Ponto 11 - A monitorização de Fauna e Flora foram realizadas em apenas 6 dias: 27/06/2022, 18/03/2023, mais 4 dias de 20 a 24/11/2023 (sem cumprimento da legislação do RJAIA), com apenas 45 minutos de observação e escuta da avifauna, mais 3 horas de observação em pontos altos, apenas inventariando 19 espécies no terreno, o que nos parece pouco.


Ponto 12 - Não foram inventariadas no campo espécies ameaçadas de insetos, libelinhas, borboletas, alguma das quais protegidas como acontece com a Euphydreas Aurinea.


Importa ainda referir que recentes notícias referem o anúncio da Comissão Europeia de Portugal estar a ser alvo de processo do Tribunal de Justiça da União Europeia por infração de Portugal referente à transposição da Diretiva “Habitats” (92/43/CEE), por se considerar na legislação nacional medidas compensatórias para além das medidas de minimização de impactes ambientais, facilitando assim a aprovação de projetos, em prejuízo da conservação da natureza.
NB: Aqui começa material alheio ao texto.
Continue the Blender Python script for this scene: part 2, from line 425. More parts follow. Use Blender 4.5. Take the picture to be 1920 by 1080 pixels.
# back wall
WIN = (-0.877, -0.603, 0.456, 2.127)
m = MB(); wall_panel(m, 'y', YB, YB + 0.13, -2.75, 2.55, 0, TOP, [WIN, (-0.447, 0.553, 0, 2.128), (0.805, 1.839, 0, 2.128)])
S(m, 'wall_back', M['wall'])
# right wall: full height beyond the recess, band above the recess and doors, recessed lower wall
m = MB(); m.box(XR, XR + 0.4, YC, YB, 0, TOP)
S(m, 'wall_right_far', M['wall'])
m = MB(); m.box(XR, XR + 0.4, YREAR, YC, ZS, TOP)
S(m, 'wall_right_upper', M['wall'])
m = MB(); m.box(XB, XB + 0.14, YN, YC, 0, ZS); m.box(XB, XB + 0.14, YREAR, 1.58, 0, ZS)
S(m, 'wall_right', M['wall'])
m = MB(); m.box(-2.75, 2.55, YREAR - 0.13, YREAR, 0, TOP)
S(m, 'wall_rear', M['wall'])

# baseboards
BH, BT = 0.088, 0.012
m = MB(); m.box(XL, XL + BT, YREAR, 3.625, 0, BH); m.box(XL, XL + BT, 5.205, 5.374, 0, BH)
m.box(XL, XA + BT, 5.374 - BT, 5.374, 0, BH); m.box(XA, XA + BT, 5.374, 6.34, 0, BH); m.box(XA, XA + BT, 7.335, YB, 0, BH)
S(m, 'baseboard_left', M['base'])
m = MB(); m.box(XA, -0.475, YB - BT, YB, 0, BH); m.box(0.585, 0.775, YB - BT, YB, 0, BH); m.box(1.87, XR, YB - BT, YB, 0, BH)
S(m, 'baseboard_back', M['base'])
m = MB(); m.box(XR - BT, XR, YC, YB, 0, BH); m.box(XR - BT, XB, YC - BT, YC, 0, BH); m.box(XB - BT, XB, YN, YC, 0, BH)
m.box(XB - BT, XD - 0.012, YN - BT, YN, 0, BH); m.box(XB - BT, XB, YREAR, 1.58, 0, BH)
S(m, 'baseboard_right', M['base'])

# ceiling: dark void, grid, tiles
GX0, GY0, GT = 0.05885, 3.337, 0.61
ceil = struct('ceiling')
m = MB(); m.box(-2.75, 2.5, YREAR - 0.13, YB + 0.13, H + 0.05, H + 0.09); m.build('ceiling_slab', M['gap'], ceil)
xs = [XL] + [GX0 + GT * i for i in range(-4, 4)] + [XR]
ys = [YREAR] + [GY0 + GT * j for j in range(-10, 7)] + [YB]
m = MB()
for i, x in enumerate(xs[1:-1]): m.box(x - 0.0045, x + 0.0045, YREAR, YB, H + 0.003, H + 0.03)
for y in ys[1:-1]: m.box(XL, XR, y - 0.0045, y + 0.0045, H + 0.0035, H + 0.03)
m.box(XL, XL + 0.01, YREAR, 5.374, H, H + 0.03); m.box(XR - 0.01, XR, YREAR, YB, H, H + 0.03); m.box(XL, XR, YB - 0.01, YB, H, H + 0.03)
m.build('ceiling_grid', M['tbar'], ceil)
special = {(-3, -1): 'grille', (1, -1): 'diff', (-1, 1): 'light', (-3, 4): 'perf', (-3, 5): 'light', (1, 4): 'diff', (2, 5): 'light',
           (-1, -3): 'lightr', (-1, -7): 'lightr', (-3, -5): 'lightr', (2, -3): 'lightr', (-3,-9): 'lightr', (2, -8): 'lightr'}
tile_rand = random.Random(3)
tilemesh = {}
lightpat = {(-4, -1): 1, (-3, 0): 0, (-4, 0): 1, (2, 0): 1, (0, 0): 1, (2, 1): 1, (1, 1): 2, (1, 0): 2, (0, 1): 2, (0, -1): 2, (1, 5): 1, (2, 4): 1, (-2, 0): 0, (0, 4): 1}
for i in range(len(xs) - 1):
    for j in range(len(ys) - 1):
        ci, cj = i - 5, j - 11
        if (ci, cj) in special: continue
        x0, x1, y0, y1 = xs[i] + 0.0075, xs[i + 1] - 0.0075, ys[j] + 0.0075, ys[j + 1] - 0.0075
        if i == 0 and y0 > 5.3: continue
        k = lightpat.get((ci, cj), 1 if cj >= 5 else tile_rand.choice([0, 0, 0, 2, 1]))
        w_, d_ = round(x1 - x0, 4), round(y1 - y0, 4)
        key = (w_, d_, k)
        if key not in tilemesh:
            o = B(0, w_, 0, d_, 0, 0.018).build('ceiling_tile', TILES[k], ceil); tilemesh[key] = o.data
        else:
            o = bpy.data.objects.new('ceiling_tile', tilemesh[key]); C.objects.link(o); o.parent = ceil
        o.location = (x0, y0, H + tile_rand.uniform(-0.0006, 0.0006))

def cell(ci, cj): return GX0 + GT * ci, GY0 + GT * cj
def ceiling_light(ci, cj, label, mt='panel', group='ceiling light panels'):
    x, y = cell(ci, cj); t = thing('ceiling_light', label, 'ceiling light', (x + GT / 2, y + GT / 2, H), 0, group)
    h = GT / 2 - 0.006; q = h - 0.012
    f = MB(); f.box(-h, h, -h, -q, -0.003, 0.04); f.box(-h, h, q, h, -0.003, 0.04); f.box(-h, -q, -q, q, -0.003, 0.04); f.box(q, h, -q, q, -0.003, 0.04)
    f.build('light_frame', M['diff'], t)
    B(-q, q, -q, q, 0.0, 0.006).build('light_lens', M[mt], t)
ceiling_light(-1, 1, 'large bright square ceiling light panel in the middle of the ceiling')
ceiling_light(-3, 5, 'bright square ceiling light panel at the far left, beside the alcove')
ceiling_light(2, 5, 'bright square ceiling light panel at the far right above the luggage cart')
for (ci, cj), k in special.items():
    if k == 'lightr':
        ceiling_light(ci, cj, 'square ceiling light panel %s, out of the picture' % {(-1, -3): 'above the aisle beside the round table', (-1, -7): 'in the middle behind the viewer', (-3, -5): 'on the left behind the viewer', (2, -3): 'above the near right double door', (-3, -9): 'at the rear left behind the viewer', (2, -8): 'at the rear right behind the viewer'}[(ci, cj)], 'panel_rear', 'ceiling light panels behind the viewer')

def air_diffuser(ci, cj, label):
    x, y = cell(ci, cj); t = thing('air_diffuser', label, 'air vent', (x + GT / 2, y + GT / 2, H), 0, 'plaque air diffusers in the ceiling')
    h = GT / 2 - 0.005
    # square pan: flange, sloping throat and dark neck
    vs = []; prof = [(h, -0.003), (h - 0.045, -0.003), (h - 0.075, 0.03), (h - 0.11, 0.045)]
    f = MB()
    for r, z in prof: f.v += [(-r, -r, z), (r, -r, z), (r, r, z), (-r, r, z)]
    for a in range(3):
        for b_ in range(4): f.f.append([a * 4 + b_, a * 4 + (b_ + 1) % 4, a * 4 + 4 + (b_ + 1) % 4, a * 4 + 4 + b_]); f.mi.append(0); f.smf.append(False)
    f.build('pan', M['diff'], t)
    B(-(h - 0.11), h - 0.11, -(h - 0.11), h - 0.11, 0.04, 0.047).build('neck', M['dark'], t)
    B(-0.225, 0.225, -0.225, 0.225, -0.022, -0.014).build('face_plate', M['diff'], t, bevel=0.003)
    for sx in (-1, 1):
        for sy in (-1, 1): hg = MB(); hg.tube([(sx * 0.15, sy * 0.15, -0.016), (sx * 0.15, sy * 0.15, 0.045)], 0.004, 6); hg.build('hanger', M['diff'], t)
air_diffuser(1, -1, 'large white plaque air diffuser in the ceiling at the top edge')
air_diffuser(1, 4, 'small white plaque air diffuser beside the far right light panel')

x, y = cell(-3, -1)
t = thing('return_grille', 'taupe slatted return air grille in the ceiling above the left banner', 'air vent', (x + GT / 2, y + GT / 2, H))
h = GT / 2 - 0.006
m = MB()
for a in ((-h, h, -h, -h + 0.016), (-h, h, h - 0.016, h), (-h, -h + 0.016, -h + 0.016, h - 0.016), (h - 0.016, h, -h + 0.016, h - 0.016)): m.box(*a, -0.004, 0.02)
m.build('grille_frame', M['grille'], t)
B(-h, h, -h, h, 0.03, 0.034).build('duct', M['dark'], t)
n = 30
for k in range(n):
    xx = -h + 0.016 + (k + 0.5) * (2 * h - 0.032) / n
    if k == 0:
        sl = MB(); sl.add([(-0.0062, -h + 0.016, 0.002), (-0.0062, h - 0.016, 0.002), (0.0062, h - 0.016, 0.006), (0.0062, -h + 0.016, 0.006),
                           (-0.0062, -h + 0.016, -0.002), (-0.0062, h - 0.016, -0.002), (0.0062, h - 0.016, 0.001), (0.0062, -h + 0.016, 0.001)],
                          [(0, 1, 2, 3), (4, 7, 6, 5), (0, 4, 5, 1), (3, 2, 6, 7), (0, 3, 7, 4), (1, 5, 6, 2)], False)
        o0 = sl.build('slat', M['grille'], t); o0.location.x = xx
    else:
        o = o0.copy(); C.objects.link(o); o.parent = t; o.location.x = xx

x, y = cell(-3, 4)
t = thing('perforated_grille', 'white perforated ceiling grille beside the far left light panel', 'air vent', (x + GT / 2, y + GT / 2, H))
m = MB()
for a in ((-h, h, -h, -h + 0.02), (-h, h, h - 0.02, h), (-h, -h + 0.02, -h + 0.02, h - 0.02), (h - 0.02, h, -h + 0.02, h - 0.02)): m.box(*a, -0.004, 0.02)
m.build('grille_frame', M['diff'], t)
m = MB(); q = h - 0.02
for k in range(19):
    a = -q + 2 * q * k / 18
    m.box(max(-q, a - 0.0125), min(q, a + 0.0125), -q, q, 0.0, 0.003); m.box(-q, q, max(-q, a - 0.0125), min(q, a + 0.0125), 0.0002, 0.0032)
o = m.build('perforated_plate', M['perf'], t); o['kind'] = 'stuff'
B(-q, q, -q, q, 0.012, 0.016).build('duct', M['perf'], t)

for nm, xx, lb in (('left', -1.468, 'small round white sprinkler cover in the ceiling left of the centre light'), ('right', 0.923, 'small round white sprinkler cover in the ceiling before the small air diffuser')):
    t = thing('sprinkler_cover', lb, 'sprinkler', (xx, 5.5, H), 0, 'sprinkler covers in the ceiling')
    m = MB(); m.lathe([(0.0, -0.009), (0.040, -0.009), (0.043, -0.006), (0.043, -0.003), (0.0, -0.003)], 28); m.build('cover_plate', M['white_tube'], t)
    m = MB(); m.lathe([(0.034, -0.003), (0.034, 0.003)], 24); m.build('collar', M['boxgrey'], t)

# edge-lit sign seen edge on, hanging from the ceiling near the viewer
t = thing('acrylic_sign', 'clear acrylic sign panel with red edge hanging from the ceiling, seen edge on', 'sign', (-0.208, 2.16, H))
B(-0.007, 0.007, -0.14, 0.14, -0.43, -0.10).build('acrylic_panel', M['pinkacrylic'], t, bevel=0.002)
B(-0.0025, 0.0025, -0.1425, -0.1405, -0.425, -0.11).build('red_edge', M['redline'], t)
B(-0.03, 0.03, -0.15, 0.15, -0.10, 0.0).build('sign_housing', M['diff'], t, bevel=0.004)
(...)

Conforme citação de comunicado do executivo da UE “contrariamente à diretiva e à jurisprudência do Tribunal de Justiça da União Europeia, a legislação portuguesa permite ter em conta não só as medidas de atenuação, mas também as medidas compensatórias para os danos esperados do projeto ao determinar se um projeto tem um efeito significativo nos sítios Natura 2000. Permitir a inclusão destas medidas compensatórias durante a avaliação de um projeto compromete o resultado da avaliação". https://www.publico.pt/2024/05/23/azul/noticia/ue-portugal-infraccao-ma-avaliacao-impacto-ambiental-2091543


Em conclusão o GEOTA defende EIA mais aprofundado com o objectivo de reforçar a proteção da biodiversidade e estudar a Alternativa/opção zero.


Concordando-se com a necessidade de assegurar a passagem internacional e a mobilidade dos cidadãos entre os dois países, mas representando o projeto custos financeiros e impactos ambientais significativos, o EIA deveria analisar a alternativa de ser utilizado o coroamento da barragem para a referida passagem.